Jessica Chastain, who had been a popular choice on the internet to play the older Beverly, joins James McAvoy, Bill Hader, Jay Ryan, Isiah Mustafa, James Ransone and Andy Bean as the other members of The Losers, while Bill Skarsgard returns as the infamous Pennywise.
Whether the second chapter can replicate the commercial success of the first film is a given, especially for that all-important opening weekend, but it’s more a question of whether or not the film can sustain the narrative and momentum of the first chapter. The television mini-series from 1990 did a similar trick of splitting the story between the past in the first half and the present in the second but ran itself against a brick wall with pacing issues in the second along with its ridiculous climax. Given that this is a 2019 film, the film will have the budget to try to pull off the audacity of King’s climax, but there is also if the film can pull off moving itself forward to focus on adults as opposed to kids, along with its present-day setting.
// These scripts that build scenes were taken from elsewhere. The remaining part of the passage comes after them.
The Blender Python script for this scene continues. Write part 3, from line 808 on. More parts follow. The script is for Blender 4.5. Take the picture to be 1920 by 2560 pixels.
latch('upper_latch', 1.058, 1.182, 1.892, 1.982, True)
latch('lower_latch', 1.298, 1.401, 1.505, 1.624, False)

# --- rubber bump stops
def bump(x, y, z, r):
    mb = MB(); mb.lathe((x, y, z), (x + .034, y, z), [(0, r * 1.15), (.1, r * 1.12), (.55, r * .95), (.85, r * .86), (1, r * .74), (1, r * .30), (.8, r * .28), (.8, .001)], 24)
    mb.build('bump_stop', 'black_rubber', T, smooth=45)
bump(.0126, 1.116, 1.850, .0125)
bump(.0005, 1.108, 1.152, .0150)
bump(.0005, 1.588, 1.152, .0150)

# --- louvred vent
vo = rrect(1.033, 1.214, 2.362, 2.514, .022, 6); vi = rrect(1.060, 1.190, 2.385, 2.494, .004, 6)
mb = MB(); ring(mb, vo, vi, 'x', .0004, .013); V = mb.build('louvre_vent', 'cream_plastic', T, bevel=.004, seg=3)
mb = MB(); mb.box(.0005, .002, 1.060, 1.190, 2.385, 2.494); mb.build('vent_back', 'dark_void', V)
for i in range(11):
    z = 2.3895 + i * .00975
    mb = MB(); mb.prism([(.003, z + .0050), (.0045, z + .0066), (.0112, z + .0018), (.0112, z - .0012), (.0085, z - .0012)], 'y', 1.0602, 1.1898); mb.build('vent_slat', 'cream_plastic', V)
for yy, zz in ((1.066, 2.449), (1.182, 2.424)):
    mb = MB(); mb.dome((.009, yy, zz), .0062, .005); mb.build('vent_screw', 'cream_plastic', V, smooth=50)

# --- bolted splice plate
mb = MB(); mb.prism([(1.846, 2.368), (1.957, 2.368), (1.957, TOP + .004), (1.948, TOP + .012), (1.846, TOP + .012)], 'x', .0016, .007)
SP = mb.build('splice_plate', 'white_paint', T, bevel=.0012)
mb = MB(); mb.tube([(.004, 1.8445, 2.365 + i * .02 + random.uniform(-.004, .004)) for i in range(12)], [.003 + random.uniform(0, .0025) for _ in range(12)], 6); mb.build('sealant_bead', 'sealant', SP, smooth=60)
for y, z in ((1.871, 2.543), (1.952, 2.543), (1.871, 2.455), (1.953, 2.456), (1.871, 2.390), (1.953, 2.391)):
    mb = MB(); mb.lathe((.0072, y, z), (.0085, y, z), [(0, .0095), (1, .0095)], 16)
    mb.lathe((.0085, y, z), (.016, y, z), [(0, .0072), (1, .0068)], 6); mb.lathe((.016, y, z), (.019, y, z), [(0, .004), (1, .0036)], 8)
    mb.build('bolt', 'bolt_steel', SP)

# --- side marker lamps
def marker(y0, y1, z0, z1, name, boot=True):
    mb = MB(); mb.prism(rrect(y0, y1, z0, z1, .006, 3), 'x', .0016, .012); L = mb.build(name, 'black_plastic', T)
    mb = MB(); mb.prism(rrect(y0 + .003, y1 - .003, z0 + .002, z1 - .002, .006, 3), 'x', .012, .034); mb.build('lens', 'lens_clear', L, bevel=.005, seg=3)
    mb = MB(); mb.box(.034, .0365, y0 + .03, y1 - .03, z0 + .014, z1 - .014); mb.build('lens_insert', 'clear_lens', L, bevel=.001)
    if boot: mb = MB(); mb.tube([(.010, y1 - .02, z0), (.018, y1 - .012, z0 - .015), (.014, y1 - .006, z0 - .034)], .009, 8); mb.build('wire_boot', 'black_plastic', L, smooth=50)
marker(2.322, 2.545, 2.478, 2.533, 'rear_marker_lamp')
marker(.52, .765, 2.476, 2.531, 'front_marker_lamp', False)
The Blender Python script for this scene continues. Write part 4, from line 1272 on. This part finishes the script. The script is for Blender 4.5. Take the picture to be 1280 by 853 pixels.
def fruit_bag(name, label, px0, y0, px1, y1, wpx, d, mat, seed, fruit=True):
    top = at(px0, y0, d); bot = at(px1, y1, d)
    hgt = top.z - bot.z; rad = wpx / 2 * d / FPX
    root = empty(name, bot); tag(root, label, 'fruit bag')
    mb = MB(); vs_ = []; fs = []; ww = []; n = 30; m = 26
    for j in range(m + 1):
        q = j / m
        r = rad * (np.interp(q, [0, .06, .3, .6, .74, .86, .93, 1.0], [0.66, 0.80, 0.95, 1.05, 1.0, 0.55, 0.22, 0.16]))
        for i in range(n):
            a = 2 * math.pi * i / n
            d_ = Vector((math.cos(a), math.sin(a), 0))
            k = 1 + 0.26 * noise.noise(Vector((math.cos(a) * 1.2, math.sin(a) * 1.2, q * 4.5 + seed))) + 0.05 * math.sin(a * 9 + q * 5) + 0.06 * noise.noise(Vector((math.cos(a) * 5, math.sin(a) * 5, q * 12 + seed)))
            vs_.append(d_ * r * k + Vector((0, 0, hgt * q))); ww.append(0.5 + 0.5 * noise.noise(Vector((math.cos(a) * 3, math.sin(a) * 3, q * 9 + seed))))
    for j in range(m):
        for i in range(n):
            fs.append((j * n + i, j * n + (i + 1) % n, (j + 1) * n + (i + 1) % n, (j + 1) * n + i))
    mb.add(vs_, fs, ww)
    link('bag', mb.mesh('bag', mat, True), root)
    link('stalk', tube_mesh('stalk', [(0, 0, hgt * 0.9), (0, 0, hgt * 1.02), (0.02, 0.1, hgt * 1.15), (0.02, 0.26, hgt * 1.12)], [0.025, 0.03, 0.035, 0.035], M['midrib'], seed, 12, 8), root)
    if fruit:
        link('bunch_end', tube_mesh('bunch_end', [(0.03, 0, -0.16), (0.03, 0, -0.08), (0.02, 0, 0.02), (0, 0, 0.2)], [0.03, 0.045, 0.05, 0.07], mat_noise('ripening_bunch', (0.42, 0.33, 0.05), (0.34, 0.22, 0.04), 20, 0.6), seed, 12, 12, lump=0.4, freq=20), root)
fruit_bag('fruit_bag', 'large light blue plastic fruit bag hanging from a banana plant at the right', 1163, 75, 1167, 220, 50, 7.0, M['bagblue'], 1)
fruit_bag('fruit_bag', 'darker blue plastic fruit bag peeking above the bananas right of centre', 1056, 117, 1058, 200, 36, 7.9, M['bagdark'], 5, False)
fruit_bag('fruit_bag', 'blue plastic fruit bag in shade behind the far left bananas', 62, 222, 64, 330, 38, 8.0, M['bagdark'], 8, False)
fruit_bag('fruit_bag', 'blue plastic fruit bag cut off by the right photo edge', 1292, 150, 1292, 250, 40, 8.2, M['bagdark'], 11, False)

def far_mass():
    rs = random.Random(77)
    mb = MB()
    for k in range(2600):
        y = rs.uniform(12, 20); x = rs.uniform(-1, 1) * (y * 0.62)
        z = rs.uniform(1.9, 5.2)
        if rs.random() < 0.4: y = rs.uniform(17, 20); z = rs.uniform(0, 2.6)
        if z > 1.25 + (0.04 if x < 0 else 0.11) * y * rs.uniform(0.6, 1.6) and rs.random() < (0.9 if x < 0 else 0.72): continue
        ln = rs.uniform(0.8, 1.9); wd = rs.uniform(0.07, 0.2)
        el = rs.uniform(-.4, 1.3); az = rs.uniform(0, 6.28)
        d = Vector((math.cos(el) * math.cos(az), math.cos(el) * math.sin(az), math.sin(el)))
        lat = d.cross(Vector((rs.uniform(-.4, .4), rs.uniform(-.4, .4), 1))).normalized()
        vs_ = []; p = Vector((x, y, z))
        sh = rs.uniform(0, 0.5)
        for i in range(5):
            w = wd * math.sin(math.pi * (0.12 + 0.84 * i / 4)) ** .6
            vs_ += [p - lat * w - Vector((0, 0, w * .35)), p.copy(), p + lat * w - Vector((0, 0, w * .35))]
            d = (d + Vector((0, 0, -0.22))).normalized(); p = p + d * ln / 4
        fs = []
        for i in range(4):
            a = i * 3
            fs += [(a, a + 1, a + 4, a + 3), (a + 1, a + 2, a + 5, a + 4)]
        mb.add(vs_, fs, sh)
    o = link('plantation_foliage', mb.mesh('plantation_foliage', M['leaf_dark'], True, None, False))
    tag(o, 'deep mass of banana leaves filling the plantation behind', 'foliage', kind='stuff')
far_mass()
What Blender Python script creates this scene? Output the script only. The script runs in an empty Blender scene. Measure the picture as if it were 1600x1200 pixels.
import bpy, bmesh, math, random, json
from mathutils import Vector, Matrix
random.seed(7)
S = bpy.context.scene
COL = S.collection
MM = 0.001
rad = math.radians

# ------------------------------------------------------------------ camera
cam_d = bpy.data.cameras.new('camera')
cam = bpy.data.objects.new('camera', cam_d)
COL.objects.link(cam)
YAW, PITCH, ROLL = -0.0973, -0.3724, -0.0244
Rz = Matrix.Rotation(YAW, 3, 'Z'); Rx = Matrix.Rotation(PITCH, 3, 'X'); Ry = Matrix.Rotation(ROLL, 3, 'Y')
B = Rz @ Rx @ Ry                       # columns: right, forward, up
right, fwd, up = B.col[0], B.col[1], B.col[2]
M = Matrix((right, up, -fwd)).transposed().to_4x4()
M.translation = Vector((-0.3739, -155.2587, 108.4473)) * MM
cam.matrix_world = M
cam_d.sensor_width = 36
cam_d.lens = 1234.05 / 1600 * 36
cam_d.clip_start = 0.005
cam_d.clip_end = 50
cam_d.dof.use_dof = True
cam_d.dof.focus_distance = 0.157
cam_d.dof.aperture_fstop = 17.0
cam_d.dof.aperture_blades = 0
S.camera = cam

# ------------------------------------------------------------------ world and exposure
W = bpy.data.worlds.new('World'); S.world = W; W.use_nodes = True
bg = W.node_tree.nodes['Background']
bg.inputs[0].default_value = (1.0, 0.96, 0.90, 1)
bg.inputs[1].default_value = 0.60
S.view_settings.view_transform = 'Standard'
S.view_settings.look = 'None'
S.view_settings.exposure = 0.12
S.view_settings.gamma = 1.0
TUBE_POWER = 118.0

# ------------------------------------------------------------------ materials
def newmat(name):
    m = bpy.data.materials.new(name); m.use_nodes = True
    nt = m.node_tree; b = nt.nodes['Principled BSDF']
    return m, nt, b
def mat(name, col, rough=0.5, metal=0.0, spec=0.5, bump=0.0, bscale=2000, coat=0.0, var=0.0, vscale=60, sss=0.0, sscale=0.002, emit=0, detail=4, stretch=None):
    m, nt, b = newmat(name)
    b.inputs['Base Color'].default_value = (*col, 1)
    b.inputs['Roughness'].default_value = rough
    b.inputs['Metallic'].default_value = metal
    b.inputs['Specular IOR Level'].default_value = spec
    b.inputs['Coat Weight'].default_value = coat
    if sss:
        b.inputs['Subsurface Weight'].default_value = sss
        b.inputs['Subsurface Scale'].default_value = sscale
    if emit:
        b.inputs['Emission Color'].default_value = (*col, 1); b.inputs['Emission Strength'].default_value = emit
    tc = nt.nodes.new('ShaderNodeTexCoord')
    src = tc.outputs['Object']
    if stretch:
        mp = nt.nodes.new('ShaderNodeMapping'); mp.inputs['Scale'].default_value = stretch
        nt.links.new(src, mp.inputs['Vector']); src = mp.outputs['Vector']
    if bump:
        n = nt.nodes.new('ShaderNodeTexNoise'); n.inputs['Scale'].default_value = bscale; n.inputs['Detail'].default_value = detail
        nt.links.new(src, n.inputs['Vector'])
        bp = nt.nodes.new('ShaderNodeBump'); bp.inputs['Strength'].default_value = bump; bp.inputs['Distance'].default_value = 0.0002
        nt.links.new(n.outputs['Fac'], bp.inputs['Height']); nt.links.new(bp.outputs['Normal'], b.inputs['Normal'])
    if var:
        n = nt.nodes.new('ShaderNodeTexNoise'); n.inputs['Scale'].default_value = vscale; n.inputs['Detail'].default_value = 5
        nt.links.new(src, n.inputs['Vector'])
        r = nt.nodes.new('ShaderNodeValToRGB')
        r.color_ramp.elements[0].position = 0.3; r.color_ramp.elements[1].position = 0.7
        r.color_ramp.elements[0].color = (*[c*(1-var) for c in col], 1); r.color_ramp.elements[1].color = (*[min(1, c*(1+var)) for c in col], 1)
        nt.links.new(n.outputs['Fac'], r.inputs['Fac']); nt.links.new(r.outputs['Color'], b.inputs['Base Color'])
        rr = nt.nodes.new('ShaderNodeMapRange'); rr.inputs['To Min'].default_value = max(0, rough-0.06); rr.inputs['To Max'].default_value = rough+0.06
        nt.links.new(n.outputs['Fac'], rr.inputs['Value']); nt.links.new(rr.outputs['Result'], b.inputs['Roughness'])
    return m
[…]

The first film fed into that Stranger Things vibe and worked even more powerfully on a nostalgic level, with its 80’s setting, young characters and imaginative genre trappings feeding into the level of nostalgia that is not only been spurned on by the likes of the Netflix hit but also the nostalgia that audiences have for the many Amblin films that inspired that series.
With its great choice of cast and Muschietti being able to bring a film together that had spent nearly a decade in development hell and passed through several directors that had failed where he succeeded, there is maybe a right to hold a lot of hope that this creative team and cast might be able to make us root for The Losers once again.
It: Chapter Two is expected to arrive September 2019.